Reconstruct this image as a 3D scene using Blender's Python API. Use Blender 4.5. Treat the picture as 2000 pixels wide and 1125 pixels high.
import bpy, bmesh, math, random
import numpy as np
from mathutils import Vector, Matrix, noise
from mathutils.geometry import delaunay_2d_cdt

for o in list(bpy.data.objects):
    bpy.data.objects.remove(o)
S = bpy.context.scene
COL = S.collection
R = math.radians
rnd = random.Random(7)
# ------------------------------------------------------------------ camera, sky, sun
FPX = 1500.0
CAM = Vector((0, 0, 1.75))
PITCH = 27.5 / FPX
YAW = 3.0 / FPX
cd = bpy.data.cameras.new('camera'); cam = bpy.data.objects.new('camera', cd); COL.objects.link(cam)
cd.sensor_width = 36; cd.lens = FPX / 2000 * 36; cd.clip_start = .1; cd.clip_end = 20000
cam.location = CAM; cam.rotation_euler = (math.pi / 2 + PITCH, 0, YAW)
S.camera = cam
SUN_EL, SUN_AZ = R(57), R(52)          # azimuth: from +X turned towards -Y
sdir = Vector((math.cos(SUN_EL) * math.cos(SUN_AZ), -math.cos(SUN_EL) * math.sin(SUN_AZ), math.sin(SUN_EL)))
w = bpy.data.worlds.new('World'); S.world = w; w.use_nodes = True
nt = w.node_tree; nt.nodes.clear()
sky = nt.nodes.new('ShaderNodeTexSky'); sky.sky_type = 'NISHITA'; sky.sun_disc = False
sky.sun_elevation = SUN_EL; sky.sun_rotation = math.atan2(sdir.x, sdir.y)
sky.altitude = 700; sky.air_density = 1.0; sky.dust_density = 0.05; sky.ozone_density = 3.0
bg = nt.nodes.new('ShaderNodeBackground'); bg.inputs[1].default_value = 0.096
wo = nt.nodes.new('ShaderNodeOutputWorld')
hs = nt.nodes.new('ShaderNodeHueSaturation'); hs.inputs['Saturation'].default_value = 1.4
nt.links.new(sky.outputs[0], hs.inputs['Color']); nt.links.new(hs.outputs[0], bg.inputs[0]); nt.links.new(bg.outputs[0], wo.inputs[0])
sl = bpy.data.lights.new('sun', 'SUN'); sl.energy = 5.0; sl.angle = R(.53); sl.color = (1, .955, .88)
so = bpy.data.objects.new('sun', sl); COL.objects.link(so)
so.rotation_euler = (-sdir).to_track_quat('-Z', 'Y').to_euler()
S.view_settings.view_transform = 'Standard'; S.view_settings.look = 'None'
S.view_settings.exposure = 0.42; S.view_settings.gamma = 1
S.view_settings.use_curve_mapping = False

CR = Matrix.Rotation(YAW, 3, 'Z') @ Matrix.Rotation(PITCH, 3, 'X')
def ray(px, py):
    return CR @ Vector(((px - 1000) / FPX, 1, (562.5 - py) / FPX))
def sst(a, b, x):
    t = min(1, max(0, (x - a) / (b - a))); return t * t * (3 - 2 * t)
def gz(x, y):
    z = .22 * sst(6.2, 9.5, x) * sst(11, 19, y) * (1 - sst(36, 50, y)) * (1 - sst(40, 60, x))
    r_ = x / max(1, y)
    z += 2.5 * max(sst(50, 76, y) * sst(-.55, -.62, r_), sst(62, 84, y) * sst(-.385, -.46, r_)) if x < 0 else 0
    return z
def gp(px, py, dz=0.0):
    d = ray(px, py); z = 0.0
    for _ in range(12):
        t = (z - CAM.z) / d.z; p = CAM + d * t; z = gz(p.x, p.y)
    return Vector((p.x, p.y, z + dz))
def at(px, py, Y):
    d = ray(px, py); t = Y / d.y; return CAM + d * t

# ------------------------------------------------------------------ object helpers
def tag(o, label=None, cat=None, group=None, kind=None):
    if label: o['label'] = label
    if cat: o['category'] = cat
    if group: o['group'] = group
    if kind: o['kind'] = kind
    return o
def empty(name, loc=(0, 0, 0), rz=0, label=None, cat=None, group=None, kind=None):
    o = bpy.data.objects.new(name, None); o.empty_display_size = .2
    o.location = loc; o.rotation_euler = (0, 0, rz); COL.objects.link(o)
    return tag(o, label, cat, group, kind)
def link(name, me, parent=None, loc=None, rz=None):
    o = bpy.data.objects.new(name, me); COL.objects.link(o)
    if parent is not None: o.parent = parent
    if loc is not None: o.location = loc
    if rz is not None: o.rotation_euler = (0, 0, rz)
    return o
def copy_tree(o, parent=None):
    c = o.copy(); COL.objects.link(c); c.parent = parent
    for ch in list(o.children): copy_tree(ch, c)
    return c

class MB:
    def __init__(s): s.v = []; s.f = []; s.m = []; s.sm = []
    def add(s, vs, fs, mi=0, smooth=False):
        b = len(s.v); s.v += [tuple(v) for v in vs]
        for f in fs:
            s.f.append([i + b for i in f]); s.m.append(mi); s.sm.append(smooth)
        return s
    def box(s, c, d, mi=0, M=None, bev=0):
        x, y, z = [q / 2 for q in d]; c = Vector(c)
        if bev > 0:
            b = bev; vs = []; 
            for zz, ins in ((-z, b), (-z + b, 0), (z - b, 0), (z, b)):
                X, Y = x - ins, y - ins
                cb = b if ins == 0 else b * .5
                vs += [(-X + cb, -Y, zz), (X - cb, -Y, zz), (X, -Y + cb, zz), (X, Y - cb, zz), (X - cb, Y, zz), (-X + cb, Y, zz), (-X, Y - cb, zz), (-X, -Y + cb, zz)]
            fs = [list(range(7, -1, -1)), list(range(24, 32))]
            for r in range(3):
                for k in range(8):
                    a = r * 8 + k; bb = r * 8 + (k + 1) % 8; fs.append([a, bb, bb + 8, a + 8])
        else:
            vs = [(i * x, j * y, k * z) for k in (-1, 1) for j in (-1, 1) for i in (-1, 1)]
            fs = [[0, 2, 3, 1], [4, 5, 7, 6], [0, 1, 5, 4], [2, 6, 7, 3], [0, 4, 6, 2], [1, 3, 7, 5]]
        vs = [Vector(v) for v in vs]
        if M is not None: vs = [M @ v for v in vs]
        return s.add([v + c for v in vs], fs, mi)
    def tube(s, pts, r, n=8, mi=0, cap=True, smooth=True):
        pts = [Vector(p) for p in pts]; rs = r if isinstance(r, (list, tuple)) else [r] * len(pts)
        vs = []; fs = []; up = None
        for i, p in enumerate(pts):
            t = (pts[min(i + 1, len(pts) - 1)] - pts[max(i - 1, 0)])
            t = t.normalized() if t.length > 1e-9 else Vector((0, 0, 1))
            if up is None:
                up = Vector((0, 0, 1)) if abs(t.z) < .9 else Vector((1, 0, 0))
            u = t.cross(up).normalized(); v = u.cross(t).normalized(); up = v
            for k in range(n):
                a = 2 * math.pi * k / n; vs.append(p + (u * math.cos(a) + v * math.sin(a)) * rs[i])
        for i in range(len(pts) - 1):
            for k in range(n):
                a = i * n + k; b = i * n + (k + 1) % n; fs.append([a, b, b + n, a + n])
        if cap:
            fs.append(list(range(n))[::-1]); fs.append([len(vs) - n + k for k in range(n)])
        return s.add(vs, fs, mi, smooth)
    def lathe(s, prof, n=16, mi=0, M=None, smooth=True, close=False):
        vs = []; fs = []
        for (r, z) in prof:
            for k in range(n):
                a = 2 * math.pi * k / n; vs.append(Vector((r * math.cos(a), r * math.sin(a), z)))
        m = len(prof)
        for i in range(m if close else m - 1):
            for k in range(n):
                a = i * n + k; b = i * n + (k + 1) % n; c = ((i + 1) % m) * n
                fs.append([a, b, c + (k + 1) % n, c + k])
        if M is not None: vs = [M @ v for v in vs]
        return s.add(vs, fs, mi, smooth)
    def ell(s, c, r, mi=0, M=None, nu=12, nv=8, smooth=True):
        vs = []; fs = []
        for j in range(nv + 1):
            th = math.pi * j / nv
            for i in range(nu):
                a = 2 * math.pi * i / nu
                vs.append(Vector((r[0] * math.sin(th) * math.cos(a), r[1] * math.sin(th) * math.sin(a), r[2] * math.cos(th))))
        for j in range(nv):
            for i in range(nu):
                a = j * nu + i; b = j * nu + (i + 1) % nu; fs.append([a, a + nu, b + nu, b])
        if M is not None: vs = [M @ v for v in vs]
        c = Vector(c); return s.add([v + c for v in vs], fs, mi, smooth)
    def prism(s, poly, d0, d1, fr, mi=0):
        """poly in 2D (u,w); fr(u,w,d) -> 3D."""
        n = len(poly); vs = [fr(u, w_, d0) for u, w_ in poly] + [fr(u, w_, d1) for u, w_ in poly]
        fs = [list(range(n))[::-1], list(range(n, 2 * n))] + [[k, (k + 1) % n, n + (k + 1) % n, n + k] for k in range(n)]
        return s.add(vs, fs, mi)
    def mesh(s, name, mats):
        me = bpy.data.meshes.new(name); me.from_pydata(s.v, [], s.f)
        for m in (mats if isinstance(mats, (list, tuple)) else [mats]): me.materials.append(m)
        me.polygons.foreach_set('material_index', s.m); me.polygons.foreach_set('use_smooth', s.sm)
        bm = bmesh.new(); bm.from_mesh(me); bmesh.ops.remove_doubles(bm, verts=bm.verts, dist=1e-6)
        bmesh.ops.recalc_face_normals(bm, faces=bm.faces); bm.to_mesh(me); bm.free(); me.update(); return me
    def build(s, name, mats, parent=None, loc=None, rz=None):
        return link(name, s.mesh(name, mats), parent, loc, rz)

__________

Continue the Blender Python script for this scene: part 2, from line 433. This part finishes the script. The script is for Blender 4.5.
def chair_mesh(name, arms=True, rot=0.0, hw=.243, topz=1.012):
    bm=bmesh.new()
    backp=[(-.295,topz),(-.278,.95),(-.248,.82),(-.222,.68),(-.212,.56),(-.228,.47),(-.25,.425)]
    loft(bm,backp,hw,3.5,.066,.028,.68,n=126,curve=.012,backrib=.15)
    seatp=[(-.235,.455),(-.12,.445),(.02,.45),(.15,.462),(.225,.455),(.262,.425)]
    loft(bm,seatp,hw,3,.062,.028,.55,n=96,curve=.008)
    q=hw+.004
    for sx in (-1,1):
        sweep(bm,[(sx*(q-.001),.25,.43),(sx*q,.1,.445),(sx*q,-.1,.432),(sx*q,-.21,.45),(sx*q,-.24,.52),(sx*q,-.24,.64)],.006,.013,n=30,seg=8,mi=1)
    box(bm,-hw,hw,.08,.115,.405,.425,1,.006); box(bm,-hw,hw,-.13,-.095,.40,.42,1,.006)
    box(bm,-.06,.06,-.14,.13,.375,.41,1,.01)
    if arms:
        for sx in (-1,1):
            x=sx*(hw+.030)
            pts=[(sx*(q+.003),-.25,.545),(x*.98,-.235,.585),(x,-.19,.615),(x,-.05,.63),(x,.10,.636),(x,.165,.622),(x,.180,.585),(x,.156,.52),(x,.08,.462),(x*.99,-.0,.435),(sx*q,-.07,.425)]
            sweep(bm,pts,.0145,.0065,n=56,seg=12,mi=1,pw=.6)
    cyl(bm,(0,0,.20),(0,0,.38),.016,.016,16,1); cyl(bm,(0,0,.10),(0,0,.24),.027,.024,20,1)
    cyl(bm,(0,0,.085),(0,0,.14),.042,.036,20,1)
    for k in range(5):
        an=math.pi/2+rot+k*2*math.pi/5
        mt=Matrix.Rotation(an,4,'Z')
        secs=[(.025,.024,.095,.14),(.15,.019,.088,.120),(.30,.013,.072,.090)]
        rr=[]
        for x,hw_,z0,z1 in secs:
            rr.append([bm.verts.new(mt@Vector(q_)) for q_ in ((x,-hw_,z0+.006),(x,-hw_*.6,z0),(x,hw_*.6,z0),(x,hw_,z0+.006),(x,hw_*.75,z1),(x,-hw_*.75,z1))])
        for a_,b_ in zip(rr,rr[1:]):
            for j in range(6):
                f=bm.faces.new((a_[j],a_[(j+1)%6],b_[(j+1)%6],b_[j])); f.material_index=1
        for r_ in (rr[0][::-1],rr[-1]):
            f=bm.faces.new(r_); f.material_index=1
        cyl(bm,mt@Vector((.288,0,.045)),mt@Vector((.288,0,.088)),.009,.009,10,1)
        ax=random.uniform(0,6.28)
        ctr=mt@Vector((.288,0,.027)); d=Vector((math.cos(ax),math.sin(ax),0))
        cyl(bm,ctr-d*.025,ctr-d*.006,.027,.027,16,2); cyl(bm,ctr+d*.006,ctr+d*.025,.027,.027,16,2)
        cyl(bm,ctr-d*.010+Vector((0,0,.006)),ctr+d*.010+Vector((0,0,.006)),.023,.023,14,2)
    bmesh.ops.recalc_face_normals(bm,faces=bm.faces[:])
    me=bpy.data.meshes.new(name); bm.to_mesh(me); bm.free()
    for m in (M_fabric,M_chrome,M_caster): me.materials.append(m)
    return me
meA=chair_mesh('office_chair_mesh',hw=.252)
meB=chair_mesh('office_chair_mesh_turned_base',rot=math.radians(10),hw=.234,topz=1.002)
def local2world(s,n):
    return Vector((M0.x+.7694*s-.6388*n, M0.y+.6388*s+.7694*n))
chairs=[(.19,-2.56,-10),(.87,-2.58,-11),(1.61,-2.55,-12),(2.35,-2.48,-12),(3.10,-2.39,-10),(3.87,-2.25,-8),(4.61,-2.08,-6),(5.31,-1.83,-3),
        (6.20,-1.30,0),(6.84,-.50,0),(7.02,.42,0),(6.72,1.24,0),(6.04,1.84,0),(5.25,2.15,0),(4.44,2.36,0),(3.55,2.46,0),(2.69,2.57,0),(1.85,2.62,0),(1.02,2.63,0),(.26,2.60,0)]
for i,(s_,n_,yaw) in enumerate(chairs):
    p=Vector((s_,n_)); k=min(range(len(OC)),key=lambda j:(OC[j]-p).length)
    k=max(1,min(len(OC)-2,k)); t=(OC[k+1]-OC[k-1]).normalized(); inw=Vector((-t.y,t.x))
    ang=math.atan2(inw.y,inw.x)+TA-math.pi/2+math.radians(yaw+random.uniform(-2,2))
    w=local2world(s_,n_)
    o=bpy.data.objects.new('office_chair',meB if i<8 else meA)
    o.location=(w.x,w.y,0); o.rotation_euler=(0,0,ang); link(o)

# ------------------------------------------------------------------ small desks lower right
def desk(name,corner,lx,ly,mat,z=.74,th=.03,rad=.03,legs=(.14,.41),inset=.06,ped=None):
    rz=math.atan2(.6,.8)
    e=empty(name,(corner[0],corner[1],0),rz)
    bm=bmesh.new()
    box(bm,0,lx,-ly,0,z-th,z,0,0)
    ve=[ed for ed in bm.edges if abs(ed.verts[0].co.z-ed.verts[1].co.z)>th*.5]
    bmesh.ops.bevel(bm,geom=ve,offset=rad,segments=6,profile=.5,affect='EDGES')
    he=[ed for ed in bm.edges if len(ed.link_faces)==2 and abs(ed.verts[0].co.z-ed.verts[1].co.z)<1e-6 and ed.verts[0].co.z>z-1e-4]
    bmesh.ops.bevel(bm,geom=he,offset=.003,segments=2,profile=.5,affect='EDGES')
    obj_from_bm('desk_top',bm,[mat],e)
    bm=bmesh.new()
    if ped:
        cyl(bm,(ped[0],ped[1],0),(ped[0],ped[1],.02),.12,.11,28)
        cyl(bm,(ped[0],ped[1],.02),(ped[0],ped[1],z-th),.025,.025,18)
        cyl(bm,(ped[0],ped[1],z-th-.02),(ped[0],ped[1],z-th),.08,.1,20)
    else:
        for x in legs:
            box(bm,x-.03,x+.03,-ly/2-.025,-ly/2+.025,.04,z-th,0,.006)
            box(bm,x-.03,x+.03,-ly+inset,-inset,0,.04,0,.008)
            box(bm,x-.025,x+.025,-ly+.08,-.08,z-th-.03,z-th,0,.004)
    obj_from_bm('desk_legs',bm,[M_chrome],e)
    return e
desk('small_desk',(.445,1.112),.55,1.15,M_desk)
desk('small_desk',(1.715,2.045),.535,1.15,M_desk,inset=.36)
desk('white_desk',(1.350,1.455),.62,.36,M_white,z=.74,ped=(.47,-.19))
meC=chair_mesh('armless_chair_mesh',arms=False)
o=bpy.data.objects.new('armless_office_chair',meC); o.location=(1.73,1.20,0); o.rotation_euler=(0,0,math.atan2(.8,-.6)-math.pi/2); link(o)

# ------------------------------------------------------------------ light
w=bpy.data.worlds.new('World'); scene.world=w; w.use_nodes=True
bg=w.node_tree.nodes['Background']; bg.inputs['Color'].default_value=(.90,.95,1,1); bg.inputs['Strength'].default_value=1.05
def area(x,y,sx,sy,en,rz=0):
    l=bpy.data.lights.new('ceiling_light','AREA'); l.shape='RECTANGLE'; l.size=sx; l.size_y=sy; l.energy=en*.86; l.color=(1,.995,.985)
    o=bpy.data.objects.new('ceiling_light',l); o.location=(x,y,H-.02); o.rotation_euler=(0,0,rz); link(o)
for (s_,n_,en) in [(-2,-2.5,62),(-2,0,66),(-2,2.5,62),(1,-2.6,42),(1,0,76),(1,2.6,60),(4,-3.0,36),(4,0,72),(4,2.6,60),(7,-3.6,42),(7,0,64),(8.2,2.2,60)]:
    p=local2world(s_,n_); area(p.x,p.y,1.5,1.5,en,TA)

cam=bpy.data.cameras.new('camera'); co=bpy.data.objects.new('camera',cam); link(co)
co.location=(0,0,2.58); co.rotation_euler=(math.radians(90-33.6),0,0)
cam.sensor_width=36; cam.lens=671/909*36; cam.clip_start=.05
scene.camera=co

__________

» **GIVEN INSTRUCTION**: Copy each line containing the word "scene" from the data.

» **ANSWER TO THIS TASK**:
Reconstruct this image as a 3D scene using Blender's Python API. Use Blender 4.5. Treat the picture as 2000 pixels wide and 1125 pixels high.
S = bpy.context.scene
Continue the Blender Python script for this scene: part 2, from line 433. This part finishes the script. The script is for Blender 4.5.
w=bpy.data.worlds.new('World'); scene.world=w; w.use_nodes=True
scene.camera=co